Measurement-Based Fault-Tolerant Quantum Computation on High-Connectivity Devices: A Resource-Efficient Approach toward Early FTQC

We propose a measurement-based FTQC architecture for high-connectivity devices such as trapped ions and neutral atoms. The key idea is to use verified logical ancillas combined with Knill’s error-correcting teleportation, eliminating repeated syndrome measurements and simplifying decoding to logical Pauli corrections, thus keeping the classical overhead low.
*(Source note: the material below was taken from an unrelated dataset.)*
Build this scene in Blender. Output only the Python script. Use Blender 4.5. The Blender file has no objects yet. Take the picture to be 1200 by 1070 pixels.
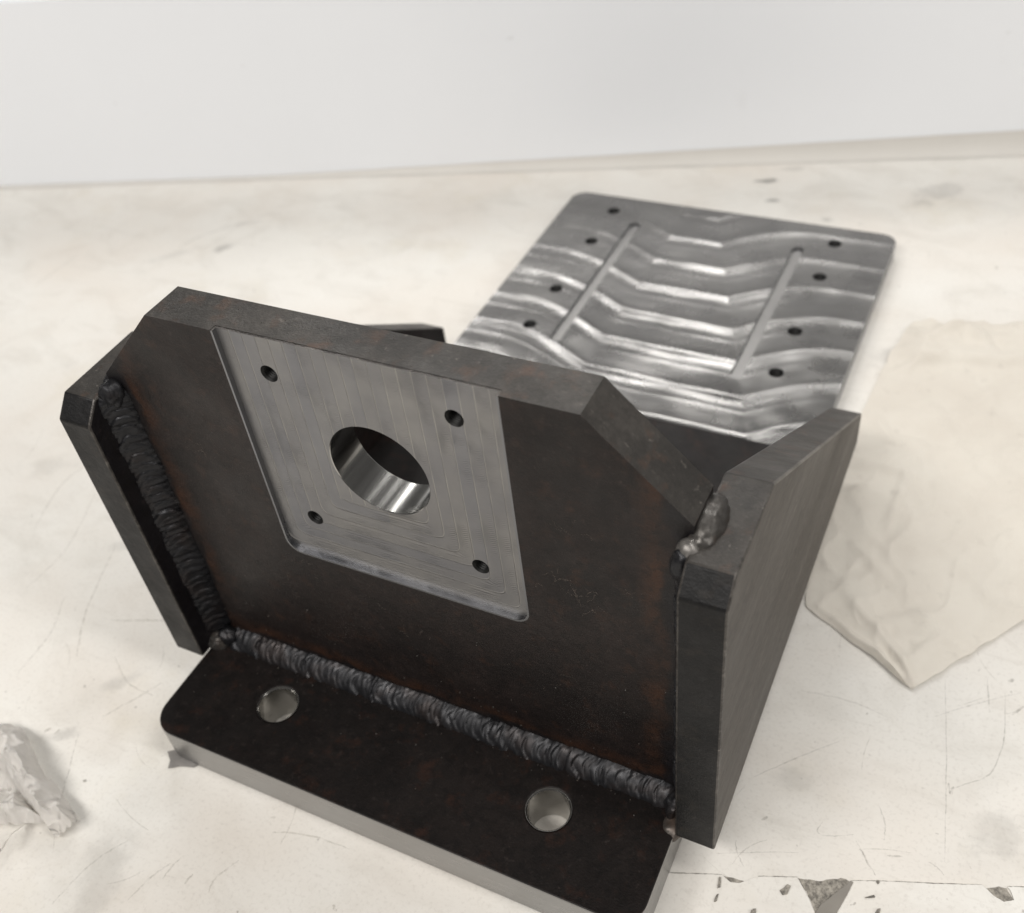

We present two implementations benchmarked under circuit-level depolarizing noise: (i) a Steane-code version with analog R_Z(θ) rotations, akin to the STAR architecture [Akahoshi et al., PRX Quantum 5, 010337], aiming for the megaquop regime (∼10⁶ T gates) on devices with thousands of qubits; and (ii) a Golay-code version with higher-order zero-level magic-state distillation, targeting the gigaquop regime (∼10⁹ T gates) on devices with tens of thousands of qubits. At a physical error rate p = 10⁻⁴, the Steane path supports 5 × 10⁴ R_Z(θ) rotations, corresponding to ∼2.4 × 10⁶ T gates and enabling megaquop-scale computation. With about 2,240 physical qubits, it achieves log₂ QV = 64. The Golay path supports more than 2 × 10⁹ T gates, enabling gigaquop-scale computation. These results suggest that our architecture can deliver practical large-scale quantum computation on near-term high-connectivity hardware without relying on resource-intensive surface codes or complex code concatenation.